I am currently in the process of (re)organizing all of my resources through zotero for easier ready reference. I'll be in a position to do justice to the topic then, in a few weeks, maybe another 2 months. Meanwhle, one passage I did come across that appears at the end of an article on the state of apocalyptic studies a few years ago:
Because of the nature of the dreams and visions they narrate and the extraordinary character of their narratives, most scholars would now agree that an apocalypse is an imaginative response to a specific historical and social situation. Yet there is a significant minority in this country, whose presence is attested by the wide circulation of the "Left Behind" novels, for whom the canonical apocalypses are historical fact,

So we students of apocalypses still have our work cut out for us.
That's by Adela Yarbro Collins, "Apocalypse Now: The State of Apocalyptic Studies Near the End of the First Decade of the Twenty-First Century" in the Harvard Theological Review, 104, 4, Oct 2011, pp. 447-457. Curiously many N.T. scholars when commenting upon the Synoptic Apocalypse slip right back in to their (long-accustomed?) habit of reading it as literally as Tim LaHaye and Jerry B. Jenkins.

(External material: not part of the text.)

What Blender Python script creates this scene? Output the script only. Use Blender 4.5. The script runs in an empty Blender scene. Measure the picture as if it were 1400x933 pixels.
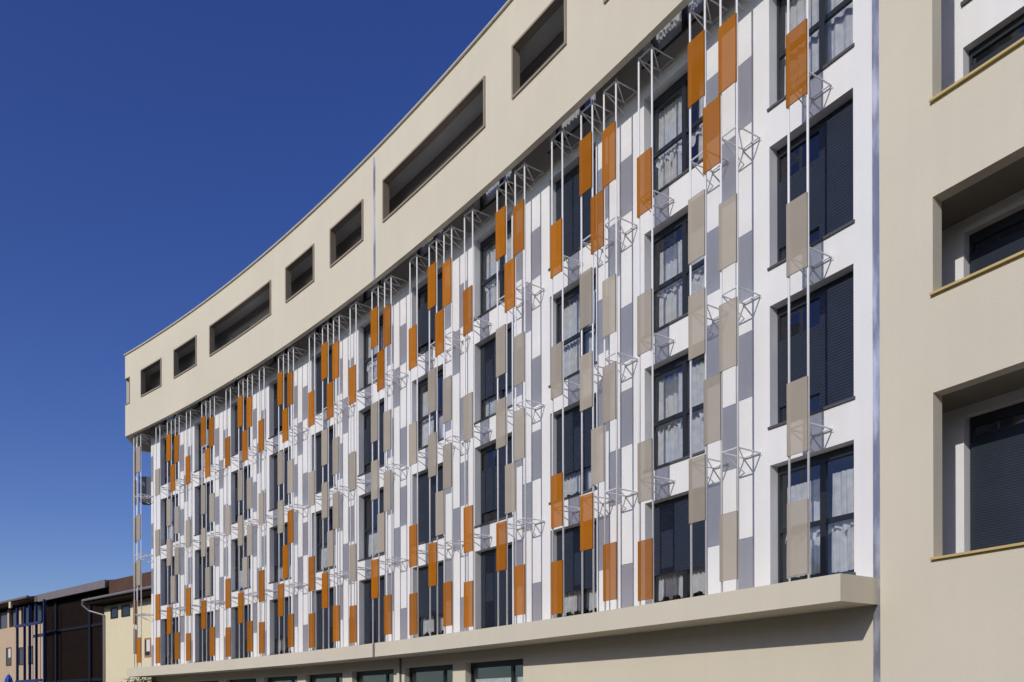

Re: The Origins of Christianity

Posted: Fri Jun 17, 2016 11:26 am
by andrewcriddle
neilgodfrey wrote:
andrewcriddle wrote:
neilgodfrey wrote:

2 Cor 11 is describing punishments by the Jewish persecutors. Without turning to Acts or the Pastorals I don't know what reason we have to think Paul was accosted by Roman powers. He also said some of his sufferings were even a god-send to keep him humble.
Beaten with rods ἐραβδίσθην is us ually taken as a Roman punishment (as distinct from the Jewish 39 lashes) The verb is only used in the NT here and in Acts 16:22 where it is clearly a Roman punishment.

Andrew Criddle
So Paul was not a Roman citizen then?
In the Acts passage Paul was illegally beaten.
In itself this is entirely plausible (see the various trials of Roman officials for alleged misconduct for example) however for it to happen on three separate occasions may seem improbable.

Andrew Criddle

Re: The Origins of Christianity

Posted: Fri Jun 17, 2016 11:50 am
by John2
Re: "This diversity of messianic figures" in the Dead Sea Scrolls (in Michael BG's citation of Fredriksen), the references to the Messiah in the Damascus Document are singular, as Wacholder notes on pg. 214 in "The New Damascus Document."
Conventional scholarship emends CD's reading ... [of a singular messiah in] (6:1) to a plural ... and understands that it is alluding to two messiahs ... A distinction should be drawn between these clauses containing the word [messiah] in the plural [in other Scrolls] and that of ... (the Messiah from Aaron and Israel) which occurs four times in MTA (CD 12:23-24; 14:19; 19:10-11; 20:1), wherein the term "messiah" is in the singular.